Privacy & Security

Privacy & Security
Planiva now has a clearer Privacy & Security model for saved planning data.
The default path is now stronger than it was before, without asking every user to take on the operational burden of managing a separate passphrase from day one.
Standard Protected Mode is the recommended default in Planiva.
Saved scenario contents are protected with strong, recoverable encryption. That means the service can remain practical to use for the things people expect from a planning tool.
For most people, that balance is the right one. You want practical day-to-day protection without turning a planning tool into something fragile or easy to lock yourself out of.
Enhanced Privacy is optional.
If you enable it, you create a privacy passphrase and receive a recovery key. Planiva can then protect saved data using that user-controlled material, so opening protected saved data requires unlock in the browser session.
This is for users who want a stronger control model and are comfortable with the extra responsibility that comes with it.

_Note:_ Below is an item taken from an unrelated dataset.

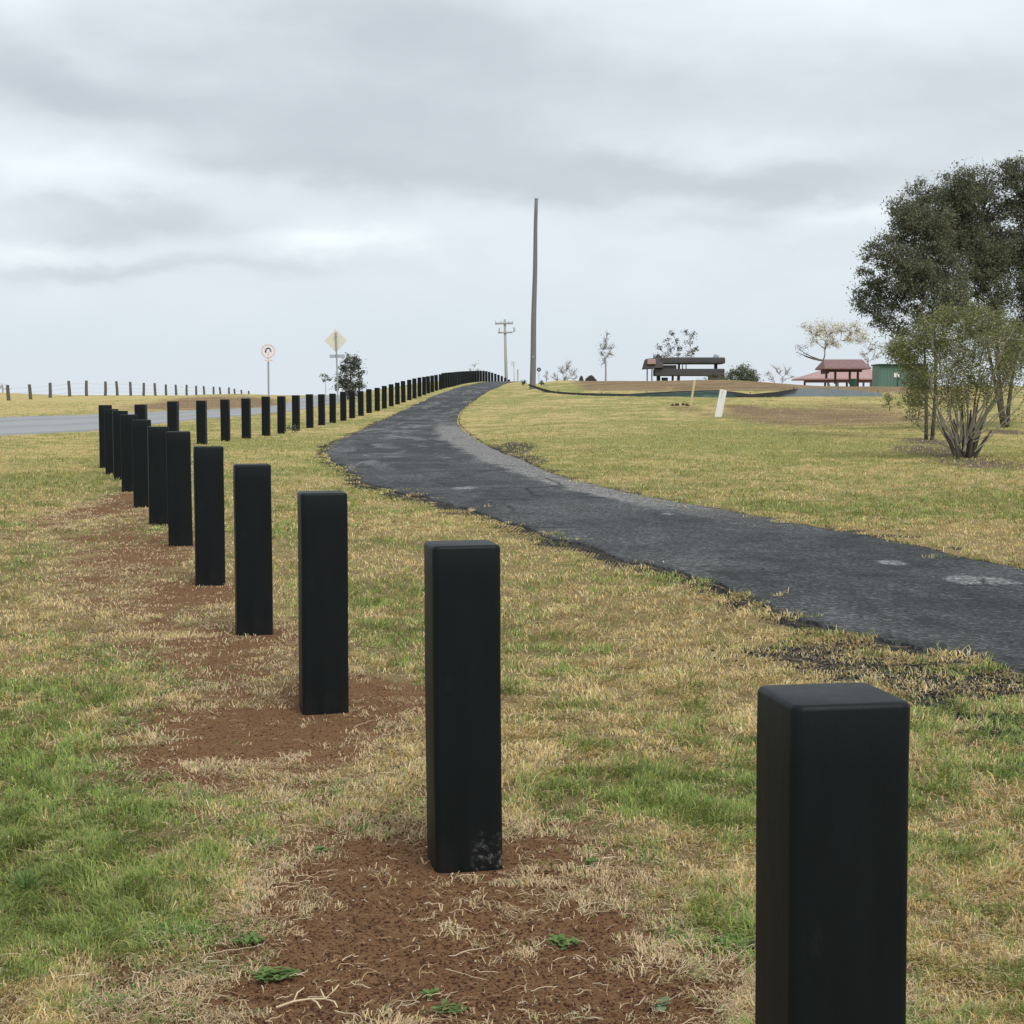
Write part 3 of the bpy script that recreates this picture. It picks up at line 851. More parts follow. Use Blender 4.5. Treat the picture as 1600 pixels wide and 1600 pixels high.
while s_ < d[-1]:
    x = float(np.interp(s_, d, cv[:, 0])); y = float(np.interp(s_, d, cv[:, 1]))
    bollard(x, y, R(-3 - max(0, (y - 135)) * .5), 'black bollard in the unbroken dark stretch of the far row at the crest', gc_, None, 1.0, .004)
    s_ += 2.45

# ------------------------------------------------------------------ simple materials
def plain(name, col, rough=.7, var=.25, scale=6, spec=.3, stretch=(1, 1, 1), metal=0):
    def fn(nt, b):
        oc = nt.n('ShaderNodeTexCoord').outputs['Object']
        n = nt.noise(nt.scalev(oc, stretch), scale, 5, .6)
        lo = tuple(c * (1 - var) for c in col); hi = tuple(min(1, c * (1 + var)) for c in col)
        nt.put(b.inputs['Base Color'], nt.mix(n, lo, hi))
        b.inputs['Roughness'].default_value = rough
        b.inputs['Specular IOR Level'].default_value = spec
        b.inputs['Metallic'].default_value = metal
        bump(nt, b, n, .25, .01)
    return material(name, fn)
M_POLE = plain('weathered pole timber', (.19, .185, .19), .9, .3, 9, .1, (1, 1, .08))
M_POLE2 = plain('distant grey pole timber', (.36, .36, .37), .9, .2, 9, .1, (1, 1, .08))
M_GALV = plain('galvanised steel', (.33, .34, .36), .5, .15, 12, .4)
M_FENCE = plain('grey split post timber', (.13, .115, .10), .95, .35, 14, .1, (1, 1, .2))
M_WHITE = plain('white paint', (.80, .80, .78), .5, .06, 8)
M_PINK = plain('faded red sign film', (.78, .55, .56), .5, .1, 8)
M_SYM = plain('dark sign symbol', (.08, .075, .08), .5, .1, 8)
M_CREAM = plain('cream sign back', (.74, .70, .59), .6, .07, 5)
M_GREYS = plain('grey plate', (.42, .45, .50), .6, .07, 5)
M_STAKE = plain('raw pine stake', (.60, .50, .28), .8, .2, 12, .2, (1, 1, .2))
M_RED = plain('weathered red roof sheeting', (.235, .145, .14), .85, .35, 3)
M_RED2 = plain('pale red roof sheeting', (.42, .27, .255), .8, .25, 3)
M_DRED = plain('dark maroon beam', (.075, .034, .032), .7, .3, 6)
M_GREEN = plain('green shed cladding', (.115, .20, .165), .6, .1, 4)
M_DGREEN = plain('dark green trim', (.03, .07, .055), .6, .1, 4)
M_DTIMB = plain('dark aged timber', (.085, .082, .085), .9, .35, 5, .1, (.3, 1, 1))
M_CLOTHK = plain('black silt fabric', (.03, .032, .035), .8, .3, 8)
M_CLOTHB = plain('blue green silt fabric', (.12, .185, .18), .7, .25, 5, .2, (.5, .5, 3))
M_CLOTHG = plain('grey blue silt fabric', (.19, .225, .255), .7, .25, 5, .2, (.5, .5, 3))
M_BARK = plain('grey brown bark', (.155, .13, .11), .95, .35, 14, .1, (1, 1, .25))
M_BARKL = plain('pale shrub bark', (.36, .33, .27), .95, .3, 16, .1, (1, 1, .25))
M_BARKD = plain('dark bark', (.105, .088, .075), .95, .35, 14, .1, (1, 1, .25))
M_BARKP = plain('dry pale twig bark', (.33, .31, .30), .95, .2, 14, .1)
M_ROCK = plain('dark boulder stone', (.045, .038, .038), .9, .4, 5)
M_DEBRIS = plain('dark dug soil', (.06, .04, .03), 1, .4, 20, .1)
M_TWIG = plain('bleached twig', (.66, .53, .34), .8, .15, 30)

def local(pts, root):
    o = Vector(root.location)
    return [Vector(p) - o for p in pts]

# ------------------------------------------------------------------ poles and signs
y = 95.0
top = P(838, 311, y); bx = P(832, 601, y).x
root = empty('utility_pole', (bx, y, Hs(bx, y)), label='tall bare grey timber pole standing alone beside the driveway crest', cat='pole')
hgt = top.z - root.location.z
n_ = 14
m = MB().tube([(Vector((top.x - bx, 0, hgt)) * (t / n_)) + Vector((.012 * math.sin(t * .9), 0, 0)) for t in range(-1, n_ + 1)], [.185 - .085 * max(t, 0) / n_ for t in range(-1, n_ + 1)], 14)
m.build('pole_shaft', M_POLE, root, True)
MB().tube([(top.x - bx, 0, hgt - .005), (top.x - bx, 0, hgt + .05)], [.112, .108], 14).build('pole_cap', M_GALV, root)
MB().box((0.02, -.19, 1.9), (.09, .012, .14)).build('tag_plate', M_GALV, root)

y = 200.0
b0 = P(792.5, 600, y); t0 = P(788.7, 499, y)
root = empty('power_pole', (b0.x, y, Hs(b0.x, y)), label='distant crossarm power pole on the skyline beyond the crest', cat='power pole')
rl = Vector(root.location)
hp = t0 - rl
MB().tube([hp * -.05, hp * .5, hp], [.24, .2, .15], 10).build('pole_shaft', M_POLE2, root, True)
def arm(pa, pb, th):
    a, b = P(*pa, y - .2) - rl, P(*pb, y - .2) - rl
    MB().tube([a, b], th, 6).build('crossarm', M_POLE2, root)
arm((773.5, 505.5), (801.5, 505), .12)
arm((778, 519.8), (800.5, 519.3), .10)
for px in (774.5, 783, 795, 800.5):
    p = P(px, 505, y - .2) - rl
    MB().tube([p, p + Vector((0, 0, .3))], [.07, .05], 6).build('insulator', M_GREYS, root)
for px, ya, yb, rr in ((780.2, 512, 519.5, .09), (803.6, 511.5, 518.6, .12)):
    a, b = P(px, ya, y - .3) - rl, P(px, yb, y - .3) - rl
    MB().tube([a, b], rr, 7).build('fuse_tube', M_GREYS, root)
MB().tube([P(800, 519.3, y - .25) - rl, P(803.6, 517, y - .3) - rl], .04, 5).build('bracket', M_GALV, root)

def disc(mb, c, r0, r1, th, a0=0, a1=2 * math.pi, n=28):
    """flat ring (or sector) facing -Y"""
    vs = []
    for k in range(n + 1):
        t = a0 + (a1 - a0) * k / n
        for rr in (r0, r1):
            for yy in (-th / 2, th / 2):
                vs.append((c[0] + math.cos(t) * rr, c[1] + yy, c[2] + math.sin(t) * rr))
    fs = []
    for k in range(n):
        q = k * 4; w_ = q + 4
        fs += [(q, w_, w_ + 2, q + 2), (q + 1, q + 3, w_ + 3, w_ + 1), (q + 2, w_ + 2, w_ + 3, q + 3), (q, q + 1, w_ + 1, w_)]
    mb.add(vs, fs)
    return mb
y = 75.0
b0 = P(420, 640, y); b0.z = Hs(b0.x, y)
root = empty('road_sign', b0, R(8), label='round white sign with faint red ring and dark arch symbol on a post', cat='road sign')
zc_ = P(418, 548.5, y).z - b0.z
zt = P(418, 556, y).z - b0.z
MB().tube([(0, .03, -.3), (0, .03, zc_ + .2)], .045, 8).build('sign_post', M_GALV, root)
disc(MB(), (0, -.03, zc_), .001, .34, .02).build('sign_face', M_WHITE, root)
disc(MB(), (0, -.045, zc_), .27, .32, .006).build('red_ring', M_PINK, root)
m = disc(MB(), (0, -.045, zc_ + .02), .08, .14, .006, 0, math.pi, 14)
m.box((-.12, -.045, zc_ - .03), (.07, .006, .09)); m.box((.12, -.045, zc_ - .02), (.055, .006, .06))
m.build('arch_symbol', M_SYM, root)
MB().box((.01, -.047, zc_ - .13), (.04, .006, .16)).build('red_bar', M_PINK, root)
pl = MB().box((0.02, -.03, zc_ - .43), (.42, .02, .13)).build('sub_plate', M_WHITE, root)
MB().box((0.02, -.043, zc_ - .43), (.36, .005, .05)).build('red_strip', M_PINK, pl)

b0 = P(528, 640, y); b0.z = Hs(b0.x, y)
root = empty('warning_sign', b0, R(-4), label='cream back of a diamond sign on a slim post beside the leafy bush', cat='road sign')
zc_ = P(525, 532, y).z - b0.z
MB().tube([(0, .05, -.3), (-.04, .05, zc_ * .6), (-.08, .04, zc_ + .38)], .038, 8).build('sign_post', M_GALV, root)
m = MB().box((-.09, .09, zc_), (.76, .015, .76), Matrix.Rotation(R(45), 3, 'Y'))
m.build('sign_panel', M_CREAM, root, bevel=.006, seg=1)
MB().box((-.03, .09, P(528, 556.5, y).z - b0.z), (.72, .015, .16)).build('street_name_plate', M_GREYS, root)
MB().box((-.085, .015, zc_ + .2), (.12, .03, .04)).build('clamp', M_GALV, root)

# little roadside posts near the crest
y = 118.0
p = P(809, 601, y)
root = empty('guide_post', (p.x, y, Hs(p.x, y)), label='slim pale green marker post on the crest left of the tall pole', cat='marker post')
MB().box((0, 0, (P(809, 577, y).z - root.location.z) / 2), (.12, .05, P(809, 577, y).z - root.location.z)).build('post_body', plain('pale green post', (.42, .47, .38), .7), root, bevel=.01, seg=1)
MB().box((0, -.028, P(809, 580, y).z - root.location.z), (.07, .006, .1)).build('reflector', M_GREYS, root)
y = 105.0
p = P(842, 600, y)
root = empty('road_sign', (p.x, y, Hs(p.x, y)), label='small round sign seen from its dark back, just right of the tall pole', cat='road sign')
zc_ = P(841.5, 577.5, y).z - root.location.z
disc(MB(), (0, 0, zc_), .001, .14, .02).build('sign_face', M_SYM, root)
disc(MB(), (0, -.014, zc_), .001, .05, .006).build('sign_centre', M_GREYS, root)
MB().tube([(0, .03, -.1), (0, .03, zc_ + .05)], .02, 6).build('sign_post', M_GALV, root)

# ------------------------------------------------------------------ paddock fence
FP = [16, 50, 80, 111, 137, 166, 185, 206, 225.5, 244.5, 261, 277, 293, 308, 321, 335, 346, 358.5, 369, 380, 391]
FT = [602, 601, 598.5, 595.5, 595.2, 596.5, 596, 597, 598.5, 599, 601, 601.3, 601.5, 603, 603.5, 604.5, 605, 605.5, 607.5, 609.5, 611]
root = empty('paddock_fence', (-31, 100, Hs(-31, 100)), label='old grey timber post and wire fence along the grassy bank across the road', cat='fence')
rl = Vector(root.location)
tops = []
for px, pt in zip(FP, FT):
    X = -31.0; Y = X * F / (px - 800)
    zt = P(px, pt, Y).z
    zb = Hs(X, Y)
    zb = min(zb, zt - .9)
    ln = random.uniform(-.09, .05)
    a = Vector((X, Y, zb - .2)); b = Vector((X + ln * (zt - zb), Y, zt))
    m = MB().tube([a - rl, (a * .5 + b * .5) - rl + Vector((random.uniform(-.02, .02), 0, 0)), b - rl, b - rl + Vector((0, 0, .03))], [.12, .11, .10, .06], 7)
    m.build('fence_post', M_FENCE, root)
    tops.append(b)
for f_ in (.2, .5, .8):
    m = MB()
    pts = [t - Vector((0, 0, f_)) - rl for t in tops]
    m.tube(pts, .006, 4)
    m.build('wire', M_GALV, root)
# two short droppers on the left
for px, pt, pb in ((25, 610, 628), (26, 588, 600)):
    pass

# ------------------------------------------------------------------ silt fence and survey stakes
def ribbon(name, top_px, bot_py, Yf, mat, parent, th=.02, hang=0):
    """standing cloth following a wavy line, as a thin solid sheet"""
    vs, fs = [], []
    n = 90
    xs = np.linspace(top_px[0][0], top_px[-1][0], n)
    ty = np.interp(xs, [p[0] for p in top_px], [p[1] for p in top_px])
    by = np.interp(xs, [p[0] for p in bot_py], [p[1] for p in bot_py])
    o = Vector(parent.location)
    for k in range(n):
        Y = Yf(xs[k])
        a, b = P(xs[k], ty[k], Y), P(xs[k], by[k], Y)
        b.y -= .05; b.x = a.x
        for p, dy in ((a, -th), (b, -th), (b, th), (a, th)):
            vs.append(Vector((p.x, p.y + dy + .03 * math.sin(xs[k] * .25), p.z)) - o)
    for k in range(n - 1):
        q = k * 4
        for e in range(4):
            fs.append((q + e, q + (e + 1) % 4, q + 4 + (e + 1) % 4, q + 4 + e))
    fs.append((0, 1, 2, 3)); q = (n - 1) * 4; fs.append((q + 3, q + 2, q + 1, q))
    return MB().add(vs, fs).build(name, mat, parent)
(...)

If you lose both your privacy passphrase and recovery key, Planiva may not be able to recover protected saved data.
It is important not to overstate what a privacy feature can do.
This update improves protection of saved planning data, but it does not turn every part of the product into a zero-knowledge system.
Planiva is aiming for a more truthful and practical privacy model, not marketing theatre.
This release also makes the privacy position clearer. Planiva does not sell your personal financial data.
Detailed planning inputs such as pension values, savings, income, spending assumptions, tax details and estate-planning information are not used to create commercial datasets for sale or third-party sharing.
Planiva may still use privacy-safe operational information to run, protect and improve the service, such as feature usage, save and load activity, export usage, error categories and broad usage counts.
Planiva’s primary application and database infrastructure is currently hosted in European data centres.
That will matter to some users, especially those who want a clearer understanding of where their financial planning records are likely to live operationally. As with most modern software products, some supporting providers may still process limited categories of data outside the UK or EEA where appropriate safeguards apply.
Financial planning often involves some of the most sensitive household information people store in software.
Privacy and usability are often in tension. If you make the system too weak, it is hard to trust. If you make it too rigid, it becomes easy to lose access to important information.
The goal of this release is to improve that balance.
You do not need to do anything to benefit from the new default protection model. Standard Protected Mode is already the recommended default for saved planning data.
If you want stronger control over selected saved data, you can review Enhanced Privacy in Privacy & Security and decide whether the extra responsibility is right for you.
If you want the recommended default, keep Standard Protected Mode. If you want stronger control over selected saved data and are comfortable managing a privacy passphrase and recovery key, you can review Enhanced Privacy in the workbench.